[Start]
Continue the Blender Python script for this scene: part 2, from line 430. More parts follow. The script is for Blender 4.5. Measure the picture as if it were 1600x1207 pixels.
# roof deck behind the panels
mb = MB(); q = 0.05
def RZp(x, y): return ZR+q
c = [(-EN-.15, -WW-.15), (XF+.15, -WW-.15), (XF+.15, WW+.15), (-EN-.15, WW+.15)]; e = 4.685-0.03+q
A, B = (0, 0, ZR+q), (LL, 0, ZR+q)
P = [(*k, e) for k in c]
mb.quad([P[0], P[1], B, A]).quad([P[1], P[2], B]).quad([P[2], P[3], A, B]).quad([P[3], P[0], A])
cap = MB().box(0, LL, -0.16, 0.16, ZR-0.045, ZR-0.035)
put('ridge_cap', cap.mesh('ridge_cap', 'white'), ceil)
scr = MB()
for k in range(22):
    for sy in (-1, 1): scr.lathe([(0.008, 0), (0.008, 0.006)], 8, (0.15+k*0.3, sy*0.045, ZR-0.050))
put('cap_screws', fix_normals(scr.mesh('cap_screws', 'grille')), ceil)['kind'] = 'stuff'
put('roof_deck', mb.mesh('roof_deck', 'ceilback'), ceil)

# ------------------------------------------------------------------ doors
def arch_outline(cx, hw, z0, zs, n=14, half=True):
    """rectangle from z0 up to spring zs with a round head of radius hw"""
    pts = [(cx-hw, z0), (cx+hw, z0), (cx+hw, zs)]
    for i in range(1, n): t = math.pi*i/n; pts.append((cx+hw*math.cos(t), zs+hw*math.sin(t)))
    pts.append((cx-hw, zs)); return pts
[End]
Task details
Return all of the data word for word.

Full output
Continue the Blender Python script for this scene: part 2, from line 430. More parts follow. The script is for Blender 4.5. Measure the picture as if it were 1600x1207 pixels.
# roof deck behind the panels
mb = MB(); q = 0.05
def RZp(x, y): return ZR+q
c = [(-EN-.15, -WW-.15), (XF+.15, -WW-.15), (XF+.15, WW+.15), (-EN-.15, WW+.15)]; e = 4.685-0.03+q
A, B = (0, 0, ZR+q), (LL, 0, ZR+q)
P = [(*k, e) for k in c]
mb.quad([P[0], P[1], B, A]).quad([P[1], P[2], B]).quad([P[2], P[3], A, B]).quad([P[3], P[0], A])
cap = MB().box(0, LL, -0.16, 0.16, ZR-0.045, ZR-0.035)
put('ridge_cap', cap.mesh('ridge_cap', 'white'), ceil)
scr = MB()
for k in range(22):
    for sy in (-1, 1): scr.lathe([(0.008, 0), (0.008, 0.006)], 8, (0.15+k*0.3, sy*0.045, ZR-0.050))
put('cap_screws', fix_normals(scr.mesh('cap_screws', 'grille')), ceil)['kind'] = 'stuff'
put('roof_deck', mb.mesh('roof_deck', 'ceilback'), ceil)

# ------------------------------------------------------------------ doors
def arch_outline(cx, hw, z0, zs, n=14, half=True):
    """rectangle from z0 up to spring zs with a round head of radius hw"""
    pts = [(cx-hw, z0), (cx+hw, z0), (cx+hw, zs)]
    for i in range(1, n): t = math.pi*i/n; pts.append((cx+hw*math.cos(t), zs+hw*math.sin(t)))
    pts.append((cx-hw, zs)); return pts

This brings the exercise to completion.